Solicitor General Gopal Subramaniam Tuesday made a statement before a Supreme Court bench of Chief Justice K.G. Balakrishnan that the government had decided to stop all prosecution against Quattrocchi.

The 12-year Interpol Red Corner notice against Quattrocchi was taken off from the wanted section of the agency’s website reportedly on the legal advice of Attorney General Milon Banerjee last year.

According to Banerjee, the CBI did not have any basis to keep Quattrocchi’s name listed in the Interpol Red Corner notice, especially after it lost the case for his extradition from Argentina in February 2007.

The case against Quattrocchi, known to be close to late Rajiv Gandhi, who was prime minister in 1987 when the defence purchase bribery scandal broke out, and his wife Sonia Gandhi who is now Congress president, has taken tortuous twists and turns after he was named in a CBI charge sheet as the conduit for the Bofors bribe in 1999.

He was accused by the CBI of receiving millions of dollars in commissions for helping to fix the $1.4 billion gun deal in the mid-1980s.

Till date he has managed to evade interrogation.

The nearest the CBI came to catch him was in February 2007 when Quattrocchi was detained in Argentina on the basis of the Interpol warrant.

But the CBI took time in translating documents that were to be presented in the designated court there and also put up an allegedly half-hearted effort towards his extradition. It finally lost the case for his extradition four months later.
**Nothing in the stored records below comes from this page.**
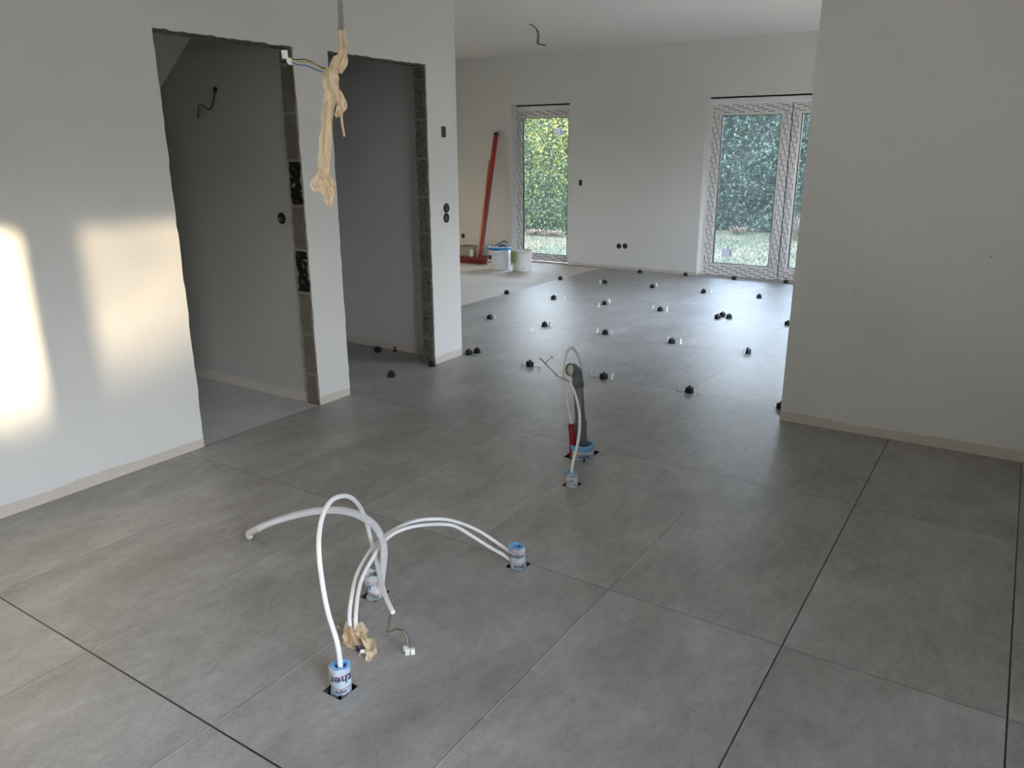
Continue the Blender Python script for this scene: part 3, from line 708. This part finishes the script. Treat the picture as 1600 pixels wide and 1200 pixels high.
sleeve('A', cA, .0295, .080, (.001, 0), 'blue and white sleeve nearest the camera, upside-down lettering, cable loop rising from it', M_FILM, [('ther', .038, .048, TO_CAM(cA), True), ('tubo', .017, .012, TO_CAM(cA), False)], seed=1)
sleeve('B', cB, .030, .085, (.0, .0), 'crumpled white sleeve around the corrugated conduit, behind the masking tape', M_FILM2, [('ll', .026, .045, TO_CAM(cB) - .6, False), ('co', .022, .012, TO_CAM(cB), False)], foam_top=-.004, wall=.004, seed=4, foamm=M_FILM2, crumple=.006)
sleeve('C', cC, .030, .076, (-.010, .004), 'tilted light-blue sleeve where the two arched white cables come out', M_FILM, [('n-cor', .024, .050, TO_CAM(cC), False), ('cool', .022, .012, TO_CAM(cC) + .25, False)], seed=7)
sleeve('D', cD, .061, .060, (.0, 0), 'wide blue-rimmed sleeve around the grey drain pipe', M_FILM, [('tubo', .030, .012, TO_CAM(cD) + .25, False)], foam_top=.026, squash=1.05, seed=12, foamm=M_FOAM)
sleeve('E', cE, .027, .062, (-.004, 0), 'small blue and pink sleeve in front of the drain pipe', M_FILM, [('ni', .02, .03, TO_CAM(cE), False)], seed=15)

def wires(parent, specs):
    for pts_, m, r, nm in specs:
        bm = bmesh.new(); tube(bm, catmull(pts_, 8), r, 8); o_ = link(nm, bm, m, parent)
    return o_
def connector(parent, loc, rz=0.0, s=1.0, tilt=0.0, name='connector'):
    bm = bmesh.new(); R = Matrix.Rotation(rz, 3, 'Z') @ Matrix.Rotation(tilt, 3, 'X')
    vs = box(bm, -.006 * s, .006 * s, -.005 * s, .005 * s, -.009 * s, .009 * s); box(bm, -.004 * s, .004 * s, -.0055 * s, -.005 * s, -.006 * s, -.001 * s)
    bmesh.ops.bevel(bm, geom=[e for e in bm.edges if e.calc_length() > .008 * s], offset=.001 * s, segments=1, affect='EDGES')
    for v in bm.verts: v.co = Vector(loc) + R @ v.co
    return link(name, bm, M_CON, parent)
# A: loop with the loose wire end
A = [cA + Vector((.0, 0, -.04)), aty(532, 1045, 1.492), aty(527, 1005, 1.495), aty(512, 955, 1.51), aty(502, 900, 1.53), aty(498, 850, 1.56), aty(503, 810, 1.61), aty(518, 782, 1.68), aty(540, 775, 1.76), aty(557, 785, 1.85),
     aty(570, 808, 1.96), aty(579, 840, 1.99), aty(586, 868, 1.93), aty(594, 903, 1.84), aty(604, 935, 1.76), aty(614, 957, 1.72)]
rt = empty('power_cable', cA); tag(rt, 'white power cable in a tall loop, ending in coloured wires', 'cable')
link('sheath', cable('sheath', A, .0075, M_CABLE), M_CABLE, rt)
E_ = A[-1]; k1 = aty(608, 975, 1.70); k2 = fl(606, 990) + Vector((0, 0, .004)); k3 = aty(622, 984, 1.72); k4 = aty(634, 992, 1.72); k5 = aty(638, 1010, 1.712)
for dx, m, nm in ((0, W_GY, 'yellow_green_wire'), (.0028, W_BL, 'blue_wire'), (-.0028, W_BR, 'brown_wire'), (.0012, W_GR, 'grey_wire')):
    o = Vector((dx, dx * .6, abs(dx) * .6)); wk = wires(rt, [([E_ - (A[-1] - A[-2]) * .2 + o * .5, k1 + o, k2 + o, k3 + o * 1.5, k4 + o * 2, k5 + o * 1.5], m, .0014, nm)])
cf = fl(637, 1024)
connector(wk, Vector((cf.x - .002, cf.y + .002, .0115)), .6, 1.15); connector(wk, Vector((cf.x - .015, cf.y + .008, .0115)), .3, 1.1); connector(wk, Vector((cf.x + .012, cf.y + .010, .013)), .9, 1.1)
# B: corrugated conduit
Bp = [cB + Vector((.012, .0, -.04)), aty(597, 895, 1.915), aty(600, 860, 1.915), aty(594, 835, 1.92), aty(578, 815, 1.925), aty(553, 802, 1.93), aty(525, 797, 1.93), aty(490, 799, 1.93), aty(450, 808, 1.935), aty(415, 820, 1.94), aty(391, 832, 1.95)]
rt = empty('corrugated_conduit', cB); tag(rt, 'grey ribbed conduit arching left and touching the tiles with its taped end', 'conduit')
link('ribbed_tube', conduit_bm(Bp, .0130, .0062), M_COND, rt)
bm = bmesh.new(); e = Bp[-1]; d = (Bp[-1] - Bp[-2]).normalized()
tube(bm, catmull([e - d * .08, e - d * .04, e, e + d * .012 + Vector((0, 0, -.004)), e + d * .006 + Vector((.010, -.010, -.014)), e - d * .03 + Vector((0, -.012, -.020))], 6), lambda t: .0138 if t < .6 else .0138 - .009 * (t - .6) / .4, 14); link('taped_end', bm, M_COND, rt)
# C: two arched cables
def off(p, dx, dy=0, dz=0): return p + Vector((dx, dy, dz))
C1 = [cC + Vector((-.006, .004, .0)), aty(801, 868, 2.353), aty(792, 859, 2.353), aty(772, 845, 2.34), aty(745, 828, 2.31), aty(712, 815, 2.27), aty(685, 811, 2.22), aty(650, 814, 2.15), aty(615, 828, 2.07), aty(590, 848, 1.98), aty(571, 872, 1.90), aty(557, 900, 1.82), aty(550, 930, 1.75), aty(546, 962, 1.70), aty(548, 985, 1.68)]
C2 = [cC + Vector((-.014, -.008, .02)), aty(795, 873, 2.347), aty(785, 866, 2.33), aty(767, 856, 2.31), aty(735, 836, 2.28), aty(710, 822, 2.25), aty(683, 819, 2.20), aty(650, 822, 2.12), aty(620, 831, 2.04), aty(598, 848, 1.96), aty(580, 876, 1.88), aty(566, 903, 1.81), aty(559, 932, 1.75), aty(556, 962, 1.705), aty(556, 985, 1.685)]
o = link('power_cable', cable('c', C1, .0068, M_CABLE), M_CABLE, loc=cC); tag(o, 'upper of two parallel white cables arching from the tilted sleeve', 'cable', 'white cables lying in an arch')
o = link('power_cable', cable('c', C2, .0068, M_CABLE), M_CABLE, loc=cC); tag(o, 'lower of two parallel white cables arching from the tilted sleeve', 'cable', 'white cables lying in an arch')

def ribbon(bm, path, widths, side, fold=.25, seed=0, n=5, cols=5, twist=0.0, mi=0):
    P = catmull(path, n); nP = len(P); W = []
    for i in range(nP):
        t = i / (nP - 1) * (len(widths) - 1); a = int(min(t, len(widths) - 2)); W.append(widths[a] + (widths[a + 1] - widths[a]) * (t - a))
    rows_ = []
    for i, p in enumerate(P):
        T = (P[min(i + 1, nP - 1)] - P[max(i - 1, 0)]).normalized(); S = (Vector(side) - T * T.dot(Vector(side))).normalized(); S = Matrix.Rotation(twist * i / nP, 3, T) @ S; Nn = T.cross(S); rr = []
        for k in range(cols):
            u = k / (cols - 1) - .5
            w = W[i] * (1 + .25 * noise.noise(Vector((i * .35, seed, k * .1))))
            z = fold * W[i] * (noise.noise(Vector((k * 1.3 + seed, i * .22, seed * 2.3))) * 1.6 + (.3 if k % 2 else -.3) * noise.noise(Vector((i * .12, k * .5, seed + 7))) * 2)
            rr.append(bm.verts.new(p + S * (u * w + noise.noise(Vector((i * .4, k, seed))) * w * .12) + Nn * z))
        rows_.append(rr)
    for A_, B_ in zip(rows_, rows_[1:]):
        for k in range(cols - 1): bm.faces.new((A_[k], A_[k + 1], B_[k + 1], B_[k])).material_index = mi
def finish_tape(name, bm, parent=None, loc=None):
    bmesh.ops.solidify(bm, geom=list(bm.faces), thickness=.0009); return link(name, bm, M_TAPE, parent, loc=loc)
side = r0
tl = fl(560, 1005)
rt = empty('masking_tape', tl); tag(rt, 'crumpled cream masking tape wrapped round the ends of two cables on the tiles', 'masking tape', None)
bm = bmesh.new()
ribbon(bm, [aty(547, 968, 1.70), aty(549, 985, 1.68), aty(553, 1000, 1.665), aty(560, 1010, 1.66)], [.028, .058, .066, .036], side, .6, 3)
ribbon(bm, [aty(544, 975, 1.705), aty(546, 988, 1.69), aty(555, 1003, 1.675)], [.02, .05, .05], side, .6, 9)
ribbon(bm, [aty(562, 975, 1.705), aty(566, 985, 1.69), aty(563, 1000, 1.68)], [.022, .034, .03], side, .6, 5)
ribbon(bm, [aty(566, 992, 1.68), aty(577, 1004, 1.665), aty(580, 1019, 1.645), aty(574, 1034, 1.625)], [.024, .036, .034, .014], side, .6, 13)
ribbon(bm, [aty(545, 1002, 1.675), aty(549, 1008, 1.66), aty(557, 1012, 1.655)], [.03, .036, .02], side, .6, 21)
ribbon(bm, [aty(562, 1016, 1.655), aty(568, 1024, 1.64), aty(571, 1037, 1.622)], [.016, .026, .010], side, .4, 31)
ribbon(bm, [aty(545, 988, 1.69), aty(537, 986, 1.70), aty(530, 984, 1.70), aty(527, 978, 1.70)], [.018, .012, .012, .014], (0, 0, 1), .4, 41)
finish_tape('tape', bm, rt)
wk = wires(rt, [([aty(548, 1000, 1.672), aty(556, 1010, 1.652), aty(563, 1020, 1.648)], W_BK, .0022, 'black_wire'), ([aty(551, 1001, 1.672), aty(559, 1009, 1.652), aty(566, 1017, 1.648)], W_BL, .0018, 'blue_wire'),
           ([aty(546, 1003, 1.67), aty(552, 1016, 1.65), aty(563, 1027, 1.645)], W_GY, .0018, 'yellow_green_wire')])
connector(wk, aty(567, 1020, 1.640) + Vector((0, 0, .004)), .5, 1.1, .8)

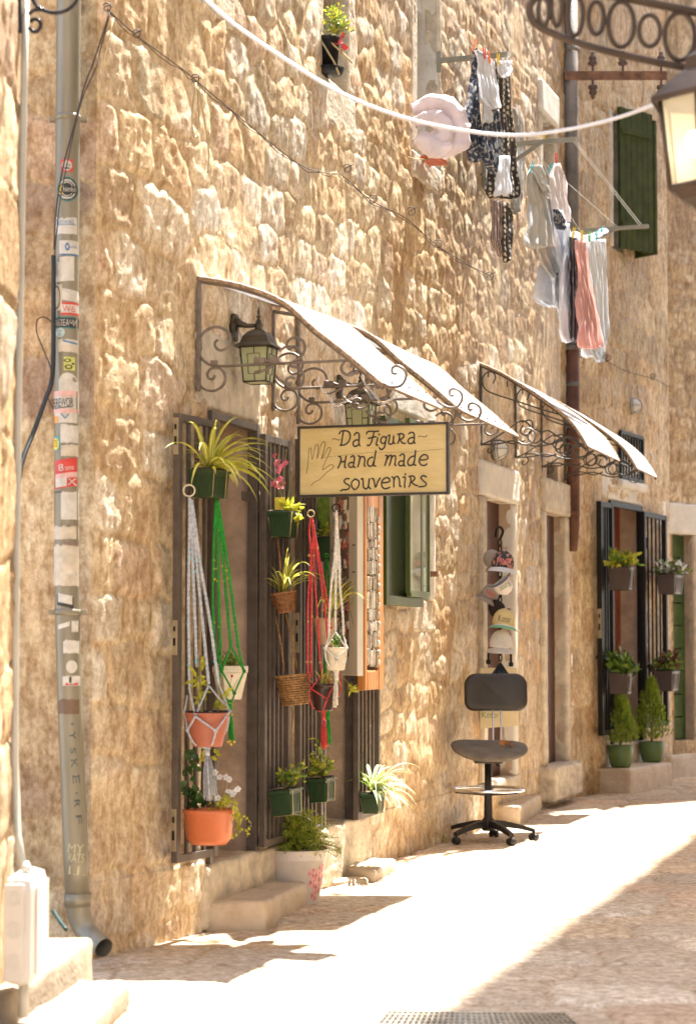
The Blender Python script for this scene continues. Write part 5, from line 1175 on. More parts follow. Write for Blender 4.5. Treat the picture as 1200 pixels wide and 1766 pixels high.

Prime Minister Manmohan Singh himself has said that the case had proved an “embarrassment” for the government.

“The Quattrocchi case is an embarrassment for the government of India. We have tried to extradite him from Malaysia. We have tried to extradite him from Argentina. We have failed. The court says we do not have a strong case,” Manmohan Singh had said in the run-up to the April-May general elections.

Speaking for the first time on Quattrocchi, he said the case did not show the Indian legal system in good light.

“It’s not a good reflection on the Indian legal system that we harass people while the world says we have no case. The Interpol had asked the government of India why do you want to treat him under the Red Corner notice.”